Scan the material that follows. Copy every line containing the word "script".

----------------

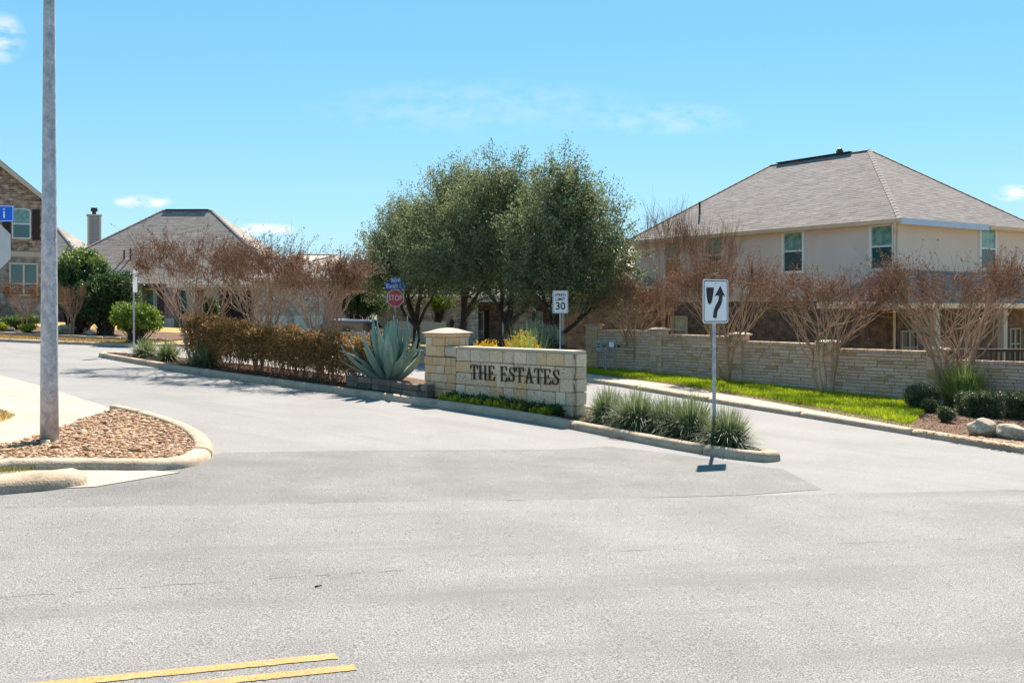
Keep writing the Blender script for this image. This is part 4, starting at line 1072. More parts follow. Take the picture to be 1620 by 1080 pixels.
# ------------------------------------------------------------------ stone garden wall, section by section
GB = block_meshes('stone', M['wall_stone'], 6, .03, .05) + block_meshes('stone', M['wall_pink'], 5, .03, .06) + block_meshes('stone', M['wall_gold'], 1, .03, .05)
tops = [1.46, 1.33, 1.18, 1.05, .83]
wlab = ['short stepped section of pale stone garden wall behind the grey meter boxes', 'stone garden wall section below the arched house window, second step from the top',
        'stone garden wall section in the middle of the run, behind the keep sign tree', 'stone garden wall section between the two bare trees on the bright grass', 'lowest section of the stone garden wall, behind the clipped bed hedge']
for i in range(5):
    a, b = np.array(WALL_PTS[i]), np.array(WALL_PTS[i + 1]); d = b - a; L = np.linalg.norm(d); d /= L
    w = thing('garden_wall', wlab[i], 'wall', (a[0], a[1], 0), math.atan2(d[1], d[0]), 'sections of the stone garden wall')
    g = min(gz(a[0]), gz(b[0])); x0, x1 = .22, L - .22
    link('wall_core', MB().box(x0, x1, .0, .24, g - .2, tops[i] - .02).mesh('wall_core', M['mortar']), w)
    rws, z = [], tops[i] - .115; rq = random.Random(i)
    while z > g + .02: h = rq.uniform(.085, .125); rws.append((z - h, z)); z -= h
    lay(w, GB, (x0, 0, 0), (1, 0), (0, -1), x1 - x0, rws, (.22, .52), depth=.09, proud=.026, gap=.014, seed=i + 40, jit=.012,
        skip=lambda x_, z_, a=a, d=d, x0=x0: z_ + .06 < gz(a[0] + d[0] * (x0 + x_)) + .08)
    lay(w, GB, (x0, .12, 0), (1, 0), (0, -1), x1 - x0, [(tops[i] - .113, tops[i])], (.10, .13), depth=.30, proud=.15, gap=.008, seed=i + 60, name='coping_brick', jit=.002)
ctop = [1.70, 1.56, 1.45, 1.29, 1.17, .96]
plab = ['tan pillar at the high end of the garden wall, beside the meter boxes', 'pillar between the meter box section and the next lower section of garden wall',
        'wall pillar standing behind the keep sign post, partly hidden by bare stems', 'wall pillar behind the multi stemmed bare tree on the grass', 'wall pillar with a pale cap beside the yucca in the shrub bed', 'last wall pillar at the low end of the garden wall']
for i, (x, y) in enumerate(WALL_PTS):
    a = np.array(WALL_PTS[max(i - 1, 0)]); b = np.array(WALL_PTS[min(i + 1, 5)]); d = b - a
    p = thing('wall_pillar', plab[i], 'pillar', (x, y, 0), math.atan2(d[1], d[0]), 'pillars of the stone garden wall')
    g, t = gz(x), ctop[i]
    link('pillar_core', MB().box(-.20, .20, -.10, .30, g - .2, t - .1).mesh('pillar_core', M['mortar']), p)
    zr, z, rq = [], t - .1, random.Random(i + 9)
    while z > g: h = rq.uniform(.12, .24); zr.append((z - h, z)); z -= h
    sm = SBT if i == 0 else GB
    for (o, aa, nn, L) in (((-.235, -.11, 0), (1, 0), (0, -1), .47), ((.215, -.13, 0), (0, 1), (1, 0), .44), ((-.215, .31, 0), (0, -1), (-1, 0), .44)):
        lay(p, sm, o, aa, nn, L, zr, (.18, .47), depth=.08, proud=.02, gap=.01, seed=i + 80)
    c = MB(); r0, r1 = .30, .10
    c.box(-r0, r0, .1 - r0, .1 + r0, t - .1, t - .045)
    c.add([(-r0, .1 - r0, t - .044), (r0, .1 - r0, t - .044), (r0, .1 + r0, t - .044), (-r0, .1 + r0, t - .044), (-r1, .1 - r1, t + .01), (r1, .1 - r1, t + .01), (r1, .1 + r1, t + .01), (-r1, .1 + r1, t + .01)],
          [(0, 1, 5, 4), (1, 2, 6, 5), (2, 3, 7, 6), (3, 0, 4, 7), (4, 5, 6, 7)])
    link('cap', c.mesh('cap', M['cast_stone'], bevel=.012), p)
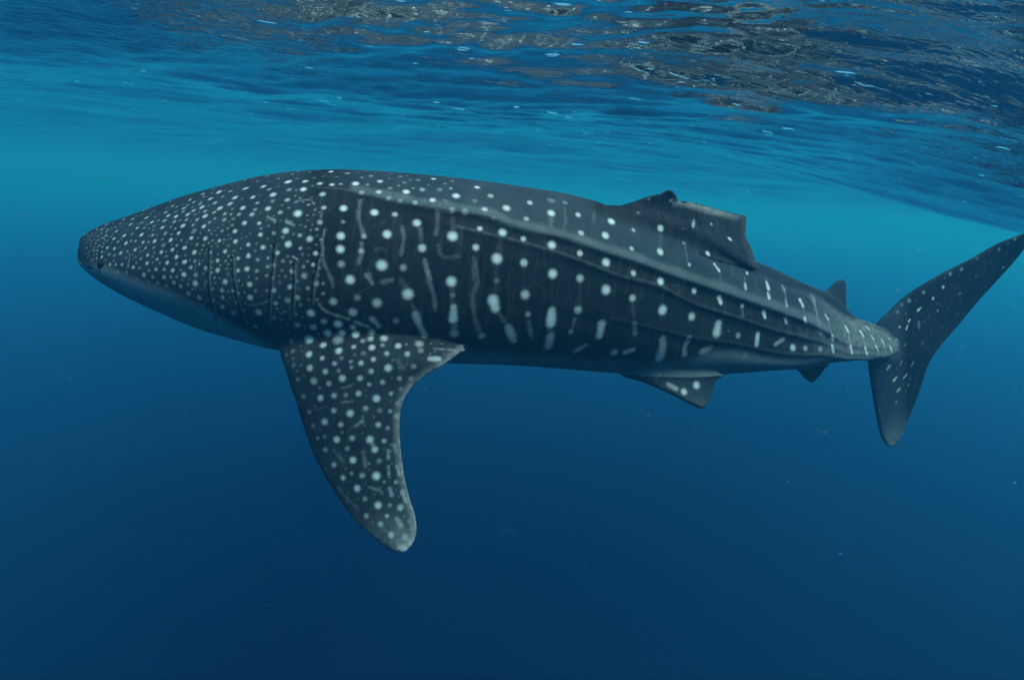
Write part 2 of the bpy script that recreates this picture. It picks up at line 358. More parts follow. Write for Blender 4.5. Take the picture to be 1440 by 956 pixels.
def build_shark():
    import time; t0 = time.time()
    V, F = [], []; base = 0
    bv, bf, CEN, LAT, XS = build_body_shell()
    shells = [(bv, bf)]
    shells.append(fin_shell(pectoral_rows(), (.46, .034), 110, 70, sharp=.016, flare=4.5)[:2])
    shells.append(fin_shell([[(p[0], p[1], YD(p[0]) + p[2]) for p in row] for row in DORSAL], (.30, .05), 90, 80, sharp=.018, flare=3.2)[:2])
    shells.append(fin_shell(rows2(DORSAL2, (YD(1150) - .07, YD(1185) - .05), (YD(1180), YD(1187))), (.16, .03), 50, 40, sharp=.016, flare=3)[:2])
    shells.append(fin_shell(rows2(PELVIC, (YD(900) - .28, YD(990) - .24), (YD(980) - .52, YD(990) - .52)), (.22, .028), 50, 50, sharp=.016, flare=3.2)[:2])
    shells.append(fin_shell(rows2([((a[0], a[1] - 14), (b[0], b[1] - 14)) for a, b in PELVIC], (YD(900) + .22, YD(990) + .20), (YD(980) + .42, YD(990) + .42)), (.08, .028), 50, 50, sharp=.016)[:2])
    shells.append(fin_shell(rows2(ANAL, (YD(1120), YD(1160)), (YD(1140), YD(1143))), (.06, .028), 40, 40, sharp=.016)[:2])
    # tail: depth runs back towards the upper tip
    cr = []
    for k, (p, q) in enumerate(CAUDAL):
        yf = 5.44 + .30 * smooth(-p[1], -470, -330) - .05 * smooth(p[1], 520, 627)
        cr.append([(*p, yf), (0.5 * (p[0] + q[0]), 0.5 * (p[1] + q[1]), yf + .05), (*q, yf + .13)])
    shells.append(fin_shell(cr, (.11, .030), 150, 54, sharp=.018, mid=9 / (len(cr) - 1))[:2])
    # far pectoral fin, held out on the other side of the body
    far = [[(405, 430, 4.85), (500, 440, 4.80), (600, 448, 4.85)], [(425, 426, 5.15), (510, 434, 5.15), (610, 436, 5.15)], [(480, 418, 5.6), (540, 424, 5.6), (592, 424, 5.6)],
           [(532, 408, 6.0), (570, 412, 6.0), (602, 412, 6.0)], [(572, 402, 6.25), (592, 404, 6.25), (608, 404, 6.25)], [(592, 400, 6.33), (598, 401, 6.33), (605, 401, 6.33)]]
    shells.append(fin_shell(far, (.13, .03), 90, 60, sharp=.016)[:2])
    for v, f in shells:
        V.append(v); F.append(f + base); base += len(v)
    raw = mesh_obj('body', np.concatenate(V), np.concatenate(F))
    # make every closed shell face outwards, then weld them into one continuous skin
    bm = bmesh.new(); bm.from_mesh(raw.data); bmesh.ops.recalc_face_normals(bm, faces=bm.faces); bm.to_mesh(raw.data); bm.free()
    md = raw.modifiers.new('weld', 'REMESH'); md.mode = 'VOXEL'; md.voxel_size = VOXEL
    dg = bpy.context.evaluated_depsgraph_get()
    me = bpy.data.meshes.new_from_object(raw.evaluated_get(dg))
    raw.modifiers.clear(); old = raw.data; raw.data = me; me.name = 'body'; bpy.data.meshes.remove(old)
    n = len(me.vertices)
    co = np.empty(n * 3, np.float32); me.vertices.foreach_get('co', co); co = co.reshape(-1, 3).astype(float)
    E = np.empty(len(me.edges) * 2, np.int32); me.edges.foreach_get('vertices', E); E = E.reshape(-1, 2)
    deg = np.bincount(E.ravel(), minlength=n).astype(float)
    def lap(c):
        s = np.stack([np.bincount(E[:, 0], c[E[:, 1], k], n) + np.bincount(E[:, 1], c[E[:, 0], k], n) for k in range(3)], -1)
        return s / deg[:, None] - c
    for _ in range(6):                                                   # Taubin smoothing keeps the volume
        co = co + 0.5 * lap(co); co = co - 0.52 * lap(co)
    co = co + 0.4 * lap(co)
    # flesh out the shoulder where the near pectoral fin grows from the flank, and the foot of the dorsal fin
    px, py, _ = project(co)
    wsh = (1 - smooth(np.hypot((px - 430) / 100, (py - 462) / 52), .45, 1.0)) * (co[:, 1] < 4.25)
    wdo = (1 - smooth(np.abs(py - (TOP(np.clip(px, 109, 1268)) + 4)), 8, 24)) * smooth(px, 835, 870) * (1 - smooth(px, 985, 1010))
    wpe = (1 - smooth(np.abs(py - 530), 7, 17)) * smooth(px, 875, 900) * (1 - smooth(px, 1004, 1018)) * (co[:, 1] < YD(950) + .1)
    w = np.maximum(np.maximum(wsh, wdo), wpe)[:, None]
    act = np.where(w[:, 0] > 0)[0]; sel = np.zeros(n, bool); sel[act] = True
    e2 = E[sel[E[:, 0]] | sel[E[:, 1]]]
    for _ in range(60):
        s_ = np.stack([np.bincount(e2[:, 0], co[e2[:, 1], k], n) + np.bincount(e2[:, 1], co[e2[:, 0], k], n) for k in range(3)], -1)
        co = co + w * 0.5 * (s_ / np.maximum(np.bincount(e2.ravel(), minlength=n), 1)[:, None] - co)
    me.vertices.foreach_set('co', co.astype(np.float32).ravel()); me.update()
    print('shark skin', n, len(me.polygons), 'verts', round(time.time() - t0, 1), 's')
    return raw, co, CEN, LAT, XS, E, deg
VOXEL = 0.0084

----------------

§ Solution for this problem:
Keep writing the Blender script for this image. This is part 4, starting at line 1072. More parts follow. Take the picture to be 1620 by 1080 pixels.
Write part 2 of the bpy script that recreates this picture. It picks up at line 358. More parts follow. Write for Blender 4.5. Take the picture to be 1440 by 956 pixels.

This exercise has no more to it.